The mysterious constant pool tag #2
John Rose
john.r.rose at oracle.com
Fri Feb 18 22:27:21 UTC 2022
On 13 Jan 2021, at 11:28, x4e_x4e wrote:
> I am wondering if anyone here (probably someone involved in the early
> JVM design) knows the original purpose of tag number 2?
I’ve been on the project since around 1.0, and it was unused at that
point.
Googling brings up reasonable discussions like this:
https://stackoverflow.com/questions/46653615/why-is-the-java-class-file-format-missing-constant-pool-tag-2
The name (`CONSTANT_Unicode`) *suggests* that it was at some point
intended for something like a UTF-16 version of strings. There is no
further “secret history” that I’m aware of.

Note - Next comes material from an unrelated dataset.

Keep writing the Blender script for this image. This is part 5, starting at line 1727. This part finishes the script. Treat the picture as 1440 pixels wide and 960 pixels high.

*Personally*, I’d like to eventually use that code point for
`CONSTANT_Bytes`, sort of like many protocol schemas distinguish Utf8
data strings from byte data strings. We don’t have a good bytewise
constant pool format, and since we now have `CONSTANT_Dynamic` we can
consider building interesting things using condy and byte-bundles, with
the latter perhaps built out on top of Panama APIs for (read-only)
memory segments.
Here is one development of this line of thought:
https://bugs.openjdk.java.net/browse/JDK-8161256
But it’s not a high priority, obviously. I think we’d want some
language level support for `CONSTANT_Dynamic` constants, and then maybe
it would be natural to back-fill byte arrays or hex-strings or Panama
segments to a new `CONSTANT_Bytes` carrier.